In Iran spari sulla protesta
Manifestazioni a Teheran per le bugie del regime sull’abbattimento del Boeing ucraino
La polizia affronta la folla facendo ricorso alle armi. Trump tenta di mettere il sigillo sul dissenso: sono con voi.
Teheran/Washington – Si spara ancora a Teheran e questa volta non “per errore”. Nelle proteste seguite all’ammissione dell’abbattimento “fortuito”, mercoledì del Boeing ucraino decollato dall’aeroporto della capitale, le forze dell’ordine iraniane hanno sparato sui manifestanti. Un avvertimento a non spingere oltre la protesta (giunta a chiedere addirittura le dimissioni della Guida suprema), e a Donald Trump, lesto a mettere il cappello sulle manifestazioni, scommettendo su un indebolimento del regime.
Regime che non intende mostrare segni di cedimento, seppure dopo l’imbarazzante ammissione, seguita a giorni di sdegnato diniego di responsabilità proprie nell’incidente costato la vita a 176 persone, molte delle quali con doppio passaporto iraniano. Ne sa qualcosa l’ambasciatore britannico a Teheran, arrestato brevemente con l’accusa di avere preso parte alle proteste, e che ha dovuto assistere al rogo della Jack Union in ben orchestrate manifestazioni davanti all’ambasciata.

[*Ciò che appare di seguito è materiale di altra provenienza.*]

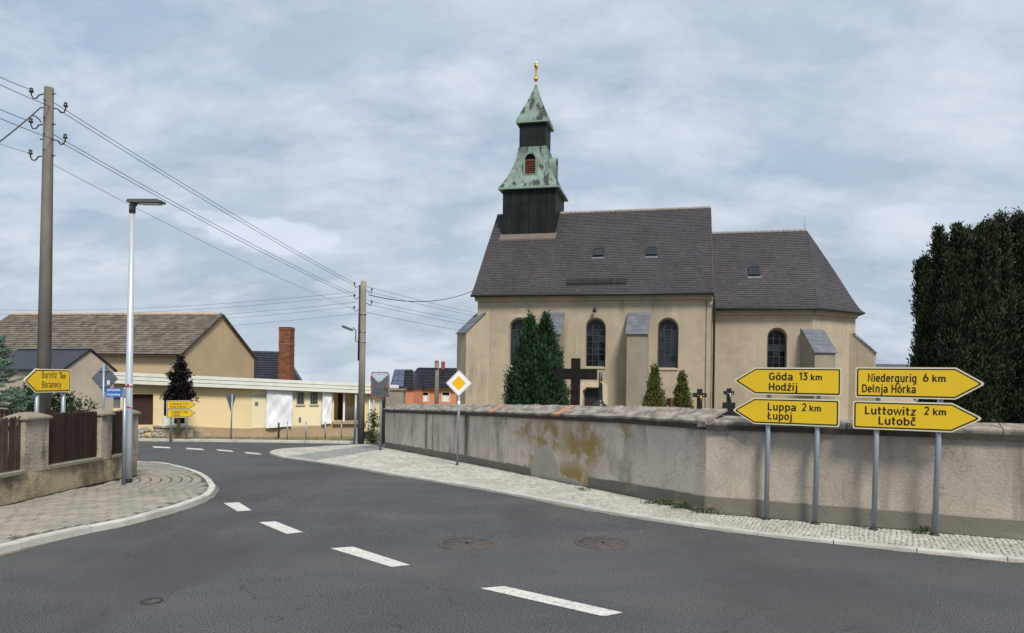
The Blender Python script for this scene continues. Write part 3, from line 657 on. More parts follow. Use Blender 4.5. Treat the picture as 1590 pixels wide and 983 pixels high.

“Ai leader dell’Iran: non uccidete i manifestanti. Ne avete già uccisi o imprigionati migliaia e il mondo sta guardando. Cosa più importante, gli Usa stanno guardando. Ripristinate internet e lasciate che i reporter girino liberamente! Basta uccidere il vostro grande popolo iraniano!”, ha twittato Trump, evocando i 300 morti (secondo Amnesty International) di novembre nelle proteste per il caro benzina. Il presidente aveva già provato ad amplificare il movimento di dissenso iraniano, offrendo il proprio padrinato: “Sono stato con voi dall’inizio della mia presidenza e la mia amministrazione continuerà a stare con voi”. Trump a parte, l’imbarazzo ai vertici della Repubblica islamica è comprensibile. Inizialmente Teheran aveva evocato problemi tecnici ed escluso ogni responsabilità. Ma poi, smentito da video e informazioni di intelligence occidentali, ha ammesso di averlo abbattuto per errore mentre temeva una reazione Usa per gli attacchi missilistici a due basi in Iraq come vendetta per l’uccisione del generale Soleimani. Abbastanza per vanificare il sostegno ben raffigurato dalla folla immensa che aveva seguito i funerali di Soleimani. Così in piazza sono tornati gli studenti indignati per le bugie del regime. Ieri, sulla Azadi Square di Teheran, si sono ripetuti gli scontri del giorno precedente; la polizia ha usato gas lacrimogeni e ha sparato per disperdere la folla che scandiva slogan contro la Guida suprema, Ali Khamenei, contro le Guardie della rivoluzione e contro la stessa Repubblica islamica. Tutto e subito, forse troppo.